I adore lone walking in the snow. I get up really early and wrap up in more wool that a Woolworth counter, then before the world and his wife have woke, step out into white world of freedom. Then on my walk I watch as the lights from nearby houses glow into life and the earlies like me, gather their newspapers, hear the warm comment on the way from dog walkers etc …this weather always brings the best out of us and shows the child still in us …love it . Enjoy yours Marian.
You haven\’t lost your sense of wonder, Cherry. With all the walking in the quiet morning solitude, you get your day off to a great start. Thanks for giving us a peek into your winter morning routine.
From the plane in Atlanta. No snow in sight!
From Atlanta to snow country – soon!
What fun shots. I love being out in the snow with the sun shining.
The sun shines like a prism making reflections in the snow – or some such delightful thing!
I hate being in the cold now but used to cross-country ski, skate on the pond and toboggan on the hill at the farm. I took figure skating lessons for years (the closest I could get to dance in a small town) but my dreams of Olympic gold will never be realized! lol
Who needs Olympic gold if you have images of dancing on silvery skates and tobogganing on glittering snow.
Love the paper snowflakes. I remember making those. We had a little snow yesterday and I spent the morning marching through it trying to see how it transformed my favourite places. It was gone by midday though.

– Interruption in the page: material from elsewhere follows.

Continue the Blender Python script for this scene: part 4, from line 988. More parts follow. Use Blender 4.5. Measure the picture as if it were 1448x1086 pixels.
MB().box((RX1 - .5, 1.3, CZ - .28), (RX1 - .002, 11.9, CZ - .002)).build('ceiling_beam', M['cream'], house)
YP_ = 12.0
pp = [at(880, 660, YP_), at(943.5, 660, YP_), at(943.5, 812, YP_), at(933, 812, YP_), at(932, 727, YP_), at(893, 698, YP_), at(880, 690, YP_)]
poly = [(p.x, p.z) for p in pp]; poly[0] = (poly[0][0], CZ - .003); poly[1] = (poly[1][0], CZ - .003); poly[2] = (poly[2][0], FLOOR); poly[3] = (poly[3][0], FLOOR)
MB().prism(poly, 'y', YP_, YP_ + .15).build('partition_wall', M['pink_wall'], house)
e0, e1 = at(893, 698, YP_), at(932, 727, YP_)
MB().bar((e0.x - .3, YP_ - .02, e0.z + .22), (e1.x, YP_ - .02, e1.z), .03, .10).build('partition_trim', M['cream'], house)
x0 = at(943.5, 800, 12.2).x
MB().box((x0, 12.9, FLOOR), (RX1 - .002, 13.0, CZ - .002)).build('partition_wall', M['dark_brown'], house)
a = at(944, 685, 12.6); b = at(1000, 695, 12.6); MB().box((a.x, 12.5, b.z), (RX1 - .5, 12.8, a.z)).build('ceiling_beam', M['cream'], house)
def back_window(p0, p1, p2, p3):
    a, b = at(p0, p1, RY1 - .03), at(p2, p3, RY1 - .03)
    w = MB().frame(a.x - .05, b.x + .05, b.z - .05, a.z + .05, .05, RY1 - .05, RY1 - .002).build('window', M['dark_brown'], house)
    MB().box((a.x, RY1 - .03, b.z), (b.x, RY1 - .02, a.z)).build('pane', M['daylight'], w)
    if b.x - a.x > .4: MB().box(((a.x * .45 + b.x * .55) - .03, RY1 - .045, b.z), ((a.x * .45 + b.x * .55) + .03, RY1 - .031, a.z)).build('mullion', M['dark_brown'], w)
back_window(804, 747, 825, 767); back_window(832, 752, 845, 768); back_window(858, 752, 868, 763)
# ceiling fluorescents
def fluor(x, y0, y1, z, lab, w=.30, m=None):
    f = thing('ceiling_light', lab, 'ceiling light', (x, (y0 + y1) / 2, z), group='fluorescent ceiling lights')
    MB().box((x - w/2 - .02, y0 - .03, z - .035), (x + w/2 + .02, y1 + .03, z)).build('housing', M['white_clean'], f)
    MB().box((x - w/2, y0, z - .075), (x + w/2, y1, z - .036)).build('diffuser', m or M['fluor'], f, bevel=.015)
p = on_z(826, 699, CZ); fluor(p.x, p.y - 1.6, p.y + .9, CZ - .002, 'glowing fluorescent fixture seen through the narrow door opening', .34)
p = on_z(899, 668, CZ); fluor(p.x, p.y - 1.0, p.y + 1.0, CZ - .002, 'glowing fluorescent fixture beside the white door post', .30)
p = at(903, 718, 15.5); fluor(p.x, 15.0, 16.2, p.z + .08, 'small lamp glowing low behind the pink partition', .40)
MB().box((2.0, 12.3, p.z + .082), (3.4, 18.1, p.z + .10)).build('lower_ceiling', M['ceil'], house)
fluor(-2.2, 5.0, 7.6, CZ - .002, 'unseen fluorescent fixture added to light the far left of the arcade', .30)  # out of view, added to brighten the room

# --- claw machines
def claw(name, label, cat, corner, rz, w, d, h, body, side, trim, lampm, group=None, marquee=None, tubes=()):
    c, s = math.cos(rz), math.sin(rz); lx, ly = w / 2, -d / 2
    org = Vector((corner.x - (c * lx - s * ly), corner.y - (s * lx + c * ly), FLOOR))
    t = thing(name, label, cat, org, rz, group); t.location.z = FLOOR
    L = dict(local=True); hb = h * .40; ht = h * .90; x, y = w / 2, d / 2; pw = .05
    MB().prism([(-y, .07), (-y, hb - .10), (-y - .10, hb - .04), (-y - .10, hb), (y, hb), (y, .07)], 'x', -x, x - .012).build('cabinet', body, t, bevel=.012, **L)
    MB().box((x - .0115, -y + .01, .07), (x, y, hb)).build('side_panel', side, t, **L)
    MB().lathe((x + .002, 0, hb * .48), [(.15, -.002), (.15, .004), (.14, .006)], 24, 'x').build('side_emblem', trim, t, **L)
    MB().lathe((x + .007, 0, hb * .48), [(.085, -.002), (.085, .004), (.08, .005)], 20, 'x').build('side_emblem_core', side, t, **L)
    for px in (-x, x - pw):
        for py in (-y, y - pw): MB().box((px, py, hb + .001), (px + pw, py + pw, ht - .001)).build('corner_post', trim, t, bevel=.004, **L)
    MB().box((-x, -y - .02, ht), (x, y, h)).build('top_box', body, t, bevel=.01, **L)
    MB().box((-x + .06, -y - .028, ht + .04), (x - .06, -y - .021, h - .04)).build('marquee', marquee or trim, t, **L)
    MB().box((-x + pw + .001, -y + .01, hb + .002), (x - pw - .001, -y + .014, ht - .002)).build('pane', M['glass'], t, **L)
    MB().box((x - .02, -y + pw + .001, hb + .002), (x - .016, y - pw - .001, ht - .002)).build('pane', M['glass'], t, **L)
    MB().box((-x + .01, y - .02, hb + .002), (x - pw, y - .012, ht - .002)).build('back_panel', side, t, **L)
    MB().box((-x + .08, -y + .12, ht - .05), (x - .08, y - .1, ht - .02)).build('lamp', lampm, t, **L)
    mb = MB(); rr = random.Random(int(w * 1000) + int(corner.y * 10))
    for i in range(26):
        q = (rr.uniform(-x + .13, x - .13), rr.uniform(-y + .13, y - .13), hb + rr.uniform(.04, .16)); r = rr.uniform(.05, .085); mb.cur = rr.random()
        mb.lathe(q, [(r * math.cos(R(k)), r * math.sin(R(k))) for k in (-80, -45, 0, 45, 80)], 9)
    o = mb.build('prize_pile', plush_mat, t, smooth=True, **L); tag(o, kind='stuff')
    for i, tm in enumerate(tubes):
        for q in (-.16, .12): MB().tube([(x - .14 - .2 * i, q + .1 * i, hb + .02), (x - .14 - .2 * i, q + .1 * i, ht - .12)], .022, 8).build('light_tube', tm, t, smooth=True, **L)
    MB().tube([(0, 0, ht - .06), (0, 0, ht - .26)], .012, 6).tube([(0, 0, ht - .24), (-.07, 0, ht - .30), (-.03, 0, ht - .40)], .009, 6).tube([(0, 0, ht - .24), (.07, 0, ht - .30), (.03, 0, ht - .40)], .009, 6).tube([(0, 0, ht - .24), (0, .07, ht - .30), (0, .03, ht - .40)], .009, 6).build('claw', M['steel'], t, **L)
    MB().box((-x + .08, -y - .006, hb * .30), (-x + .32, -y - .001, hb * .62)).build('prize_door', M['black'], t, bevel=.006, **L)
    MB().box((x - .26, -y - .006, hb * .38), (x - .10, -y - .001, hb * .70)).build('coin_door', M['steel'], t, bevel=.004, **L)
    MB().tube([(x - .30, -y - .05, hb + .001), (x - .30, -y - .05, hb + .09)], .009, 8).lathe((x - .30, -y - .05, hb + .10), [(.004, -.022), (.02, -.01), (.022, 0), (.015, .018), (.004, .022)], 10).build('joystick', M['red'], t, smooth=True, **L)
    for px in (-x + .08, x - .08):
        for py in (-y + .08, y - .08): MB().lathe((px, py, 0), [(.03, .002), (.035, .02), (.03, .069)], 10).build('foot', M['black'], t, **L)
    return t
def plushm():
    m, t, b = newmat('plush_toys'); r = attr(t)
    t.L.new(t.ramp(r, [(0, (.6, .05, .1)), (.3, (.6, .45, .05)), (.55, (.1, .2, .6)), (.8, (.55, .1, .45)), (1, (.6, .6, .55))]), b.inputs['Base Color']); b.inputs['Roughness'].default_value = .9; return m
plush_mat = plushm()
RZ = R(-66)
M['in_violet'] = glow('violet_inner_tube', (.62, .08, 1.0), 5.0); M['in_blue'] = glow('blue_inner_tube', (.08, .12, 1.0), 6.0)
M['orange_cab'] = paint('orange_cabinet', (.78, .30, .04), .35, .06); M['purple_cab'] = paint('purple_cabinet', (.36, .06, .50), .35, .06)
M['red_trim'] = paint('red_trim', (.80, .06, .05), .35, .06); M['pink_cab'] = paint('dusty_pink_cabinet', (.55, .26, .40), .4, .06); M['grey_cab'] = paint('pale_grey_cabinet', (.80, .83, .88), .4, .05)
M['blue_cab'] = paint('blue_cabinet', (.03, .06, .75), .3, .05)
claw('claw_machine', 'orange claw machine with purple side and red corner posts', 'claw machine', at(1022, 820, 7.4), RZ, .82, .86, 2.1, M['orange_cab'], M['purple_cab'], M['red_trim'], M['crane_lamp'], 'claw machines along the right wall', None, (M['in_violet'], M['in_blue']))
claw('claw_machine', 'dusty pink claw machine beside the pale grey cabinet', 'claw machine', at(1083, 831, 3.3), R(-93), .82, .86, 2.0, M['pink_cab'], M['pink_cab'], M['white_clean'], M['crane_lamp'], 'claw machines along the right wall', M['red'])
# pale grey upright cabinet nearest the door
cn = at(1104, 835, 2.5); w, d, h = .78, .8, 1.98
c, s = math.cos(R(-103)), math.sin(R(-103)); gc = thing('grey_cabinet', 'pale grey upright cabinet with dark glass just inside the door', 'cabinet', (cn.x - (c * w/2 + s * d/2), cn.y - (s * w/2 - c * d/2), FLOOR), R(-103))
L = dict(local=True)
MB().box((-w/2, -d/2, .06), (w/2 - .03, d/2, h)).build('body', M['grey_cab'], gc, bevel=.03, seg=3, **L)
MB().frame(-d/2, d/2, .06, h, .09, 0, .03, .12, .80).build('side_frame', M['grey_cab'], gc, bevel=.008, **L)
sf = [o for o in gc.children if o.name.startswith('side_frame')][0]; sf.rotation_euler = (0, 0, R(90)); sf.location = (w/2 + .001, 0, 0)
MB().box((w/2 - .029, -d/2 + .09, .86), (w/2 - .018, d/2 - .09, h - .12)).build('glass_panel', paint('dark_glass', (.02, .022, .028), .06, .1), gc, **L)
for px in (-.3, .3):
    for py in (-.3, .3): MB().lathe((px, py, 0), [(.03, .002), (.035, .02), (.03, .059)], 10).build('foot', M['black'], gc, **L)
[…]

Sometimes your words sound like poetry to me. Your comment today is a case in point. Keep marching, Marie!
Thank you 🙂
I’m so not a winter person anymore. If I ever was. I think as a child and teenager living in Belgium, I didn’t know any better. Now, having lived in the tropics for ten years and trying to find warm winters after that, I’m pretty spoiled. But, if I had to choose between snow or ice, I’d pick snow. 🙂
I SO agree! Until I was 24 I lived in Pennsylvania, but I’m really almost a Florida native now, living here for decades. And I agree, snow is pretty, ice sometimes dangerous, especially if you’re driving in it! Stay warm wherever you are these days!